BEGIN
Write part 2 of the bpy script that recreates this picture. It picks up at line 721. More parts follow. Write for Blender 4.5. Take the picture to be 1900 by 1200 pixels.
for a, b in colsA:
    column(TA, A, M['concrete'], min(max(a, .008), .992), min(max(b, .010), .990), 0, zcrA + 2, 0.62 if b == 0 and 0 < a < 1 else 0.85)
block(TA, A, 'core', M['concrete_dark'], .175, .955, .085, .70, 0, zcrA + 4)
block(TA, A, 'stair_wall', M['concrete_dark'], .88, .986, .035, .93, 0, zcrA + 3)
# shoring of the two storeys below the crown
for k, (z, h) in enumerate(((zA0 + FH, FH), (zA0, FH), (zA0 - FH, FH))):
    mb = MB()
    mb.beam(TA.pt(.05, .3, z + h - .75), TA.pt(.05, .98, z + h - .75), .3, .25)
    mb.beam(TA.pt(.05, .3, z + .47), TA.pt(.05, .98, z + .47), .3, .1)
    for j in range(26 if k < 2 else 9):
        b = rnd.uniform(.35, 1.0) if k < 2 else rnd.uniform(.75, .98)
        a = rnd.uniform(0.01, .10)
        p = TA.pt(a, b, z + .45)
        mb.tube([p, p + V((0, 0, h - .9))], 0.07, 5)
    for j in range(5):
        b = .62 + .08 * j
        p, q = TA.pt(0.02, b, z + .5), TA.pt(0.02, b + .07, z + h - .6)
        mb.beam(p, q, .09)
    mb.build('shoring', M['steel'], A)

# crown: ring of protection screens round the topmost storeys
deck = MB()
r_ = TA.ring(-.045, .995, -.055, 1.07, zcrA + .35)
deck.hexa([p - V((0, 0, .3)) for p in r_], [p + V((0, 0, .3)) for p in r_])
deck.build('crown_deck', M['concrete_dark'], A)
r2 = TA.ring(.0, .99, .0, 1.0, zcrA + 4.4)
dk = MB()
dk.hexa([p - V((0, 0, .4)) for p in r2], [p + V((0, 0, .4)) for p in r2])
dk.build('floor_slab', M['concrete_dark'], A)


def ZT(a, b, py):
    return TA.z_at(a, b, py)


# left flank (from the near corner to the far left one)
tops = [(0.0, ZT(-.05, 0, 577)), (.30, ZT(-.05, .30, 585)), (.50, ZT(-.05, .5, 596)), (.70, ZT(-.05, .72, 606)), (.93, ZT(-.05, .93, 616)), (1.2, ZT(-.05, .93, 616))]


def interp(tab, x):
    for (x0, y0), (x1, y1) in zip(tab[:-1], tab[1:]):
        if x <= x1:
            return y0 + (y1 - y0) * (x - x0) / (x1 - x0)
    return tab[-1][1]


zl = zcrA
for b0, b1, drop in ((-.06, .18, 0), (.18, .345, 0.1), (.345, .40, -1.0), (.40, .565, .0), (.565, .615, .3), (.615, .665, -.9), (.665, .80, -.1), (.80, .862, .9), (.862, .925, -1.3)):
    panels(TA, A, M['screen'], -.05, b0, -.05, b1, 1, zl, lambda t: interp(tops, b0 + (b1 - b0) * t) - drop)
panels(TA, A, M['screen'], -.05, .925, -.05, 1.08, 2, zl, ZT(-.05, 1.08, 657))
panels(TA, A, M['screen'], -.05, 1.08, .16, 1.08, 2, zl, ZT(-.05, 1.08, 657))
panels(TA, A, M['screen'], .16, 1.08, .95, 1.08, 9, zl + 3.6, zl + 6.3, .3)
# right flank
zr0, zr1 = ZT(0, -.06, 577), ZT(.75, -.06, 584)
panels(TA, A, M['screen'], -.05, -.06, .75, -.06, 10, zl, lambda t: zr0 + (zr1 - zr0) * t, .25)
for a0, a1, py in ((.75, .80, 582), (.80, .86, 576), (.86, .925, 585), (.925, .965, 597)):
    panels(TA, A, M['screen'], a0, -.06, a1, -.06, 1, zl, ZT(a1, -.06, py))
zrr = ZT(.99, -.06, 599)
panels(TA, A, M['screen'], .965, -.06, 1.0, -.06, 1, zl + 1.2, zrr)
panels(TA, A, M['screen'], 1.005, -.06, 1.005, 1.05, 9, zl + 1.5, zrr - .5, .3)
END
What you are asked to do » Extract the listing in its entirety, matching it exactly.

Output for this task »
Write part 2 of the bpy script that recreates this picture. It picks up at line 721. More parts follow. Write for Blender 4.5. Take the picture to be 1900 by 1200 pixels.
for a, b in colsA:
    column(TA, A, M['concrete'], min(max(a, .008), .992), min(max(b, .010), .990), 0, zcrA + 2, 0.62 if b == 0 and 0 < a < 1 else 0.85)
block(TA, A, 'core', M['concrete_dark'], .175, .955, .085, .70, 0, zcrA + 4)
block(TA, A, 'stair_wall', M['concrete_dark'], .88, .986, .035, .93, 0, zcrA + 3)
# shoring of the two storeys below the crown
for k, (z, h) in enumerate(((zA0 + FH, FH), (zA0, FH), (zA0 - FH, FH))):
    mb = MB()
    mb.beam(TA.pt(.05, .3, z + h - .75), TA.pt(.05, .98, z + h - .75), .3, .25)
    mb.beam(TA.pt(.05, .3, z + .47), TA.pt(.05, .98, z + .47), .3, .1)
    for j in range(26 if k < 2 else 9):
        b = rnd.uniform(.35, 1.0) if k < 2 else rnd.uniform(.75, .98)
        a = rnd.uniform(0.01, .10)
        p = TA.pt(a, b, z + .45)
        mb.tube([p, p + V((0, 0, h - .9))], 0.07, 5)
    for j in range(5):
        b = .62 + .08 * j
        p, q = TA.pt(0.02, b, z + .5), TA.pt(0.02, b + .07, z + h - .6)
        mb.beam(p, q, .09)
    mb.build('shoring', M['steel'], A)

# crown: ring of protection screens round the topmost storeys
deck = MB()
r_ = TA.ring(-.045, .995, -.055, 1.07, zcrA + .35)
deck.hexa([p - V((0, 0, .3)) for p in r_], [p + V((0, 0, .3)) for p in r_])
deck.build('crown_deck', M['concrete_dark'], A)
r2 = TA.ring(.0, .99, .0, 1.0, zcrA + 4.4)
dk = MB()
dk.hexa([p - V((0, 0, .4)) for p in r2], [p + V((0, 0, .4)) for p in r2])
dk.build('floor_slab', M['concrete_dark'], A)


def ZT(a, b, py):
    return TA.z_at(a, b, py)


# left flank (from the near corner to the far left one)
tops = [(0.0, ZT(-.05, 0, 577)), (.30, ZT(-.05, .30, 585)), (.50, ZT(-.05, .5, 596)), (.70, ZT(-.05, .72, 606)), (.93, ZT(-.05, .93, 616)), (1.2, ZT(-.05, .93, 616))]


def interp(tab, x):
    for (x0, y0), (x1, y1) in zip(tab[:-1], tab[1:]):
        if x <= x1:
            return y0 + (y1 - y0) * (x - x0) / (x1 - x0)
    return tab[-1][1]


zl = zcrA
for b0, b1, drop in ((-.06, .18, 0), (.18, .345, 0.1), (.345, .40, -1.0), (.40, .565, .0), (.565, .615, .3), (.615, .665, -.9), (.665, .80, -.1), (.80, .862, .9), (.862, .925, -1.3)):
    panels(TA, A, M['screen'], -.05, b0, -.05, b1, 1, zl, lambda t: interp(tops, b0 + (b1 - b0) * t) - drop)
panels(TA, A, M['screen'], -.05, .925, -.05, 1.08, 2, zl, ZT(-.05, 1.08, 657))
panels(TA, A, M['screen'], -.05, 1.08, .16, 1.08, 2, zl, ZT(-.05, 1.08, 657))
panels(TA, A, M['screen'], .16, 1.08, .95, 1.08, 9, zl + 3.6, zl + 6.3, .3)
# right flank
zr0, zr1 = ZT(0, -.06, 577), ZT(.75, -.06, 584)
panels(TA, A, M['screen'], -.05, -.06, .75, -.06, 10, zl, lambda t: zr0 + (zr1 - zr0) * t, .25)
for a0, a1, py in ((.75, .80, 582), (.80, .86, 576), (.86, .925, 585), (.925, .965, 597)):
    panels(TA, A, M['screen'], a0, -.06, a1, -.06, 1, zl, ZT(a1, -.06, py))
zrr = ZT(.99, -.06, 599)
panels(TA, A, M['screen'], .965, -.06, 1.0, -.06, 1, zl + 1.2, zrr)
panels(TA, A, M['screen'], 1.005, -.06, 1.005, 1.05, 9, zl + 1.5, zrr - .5, .3)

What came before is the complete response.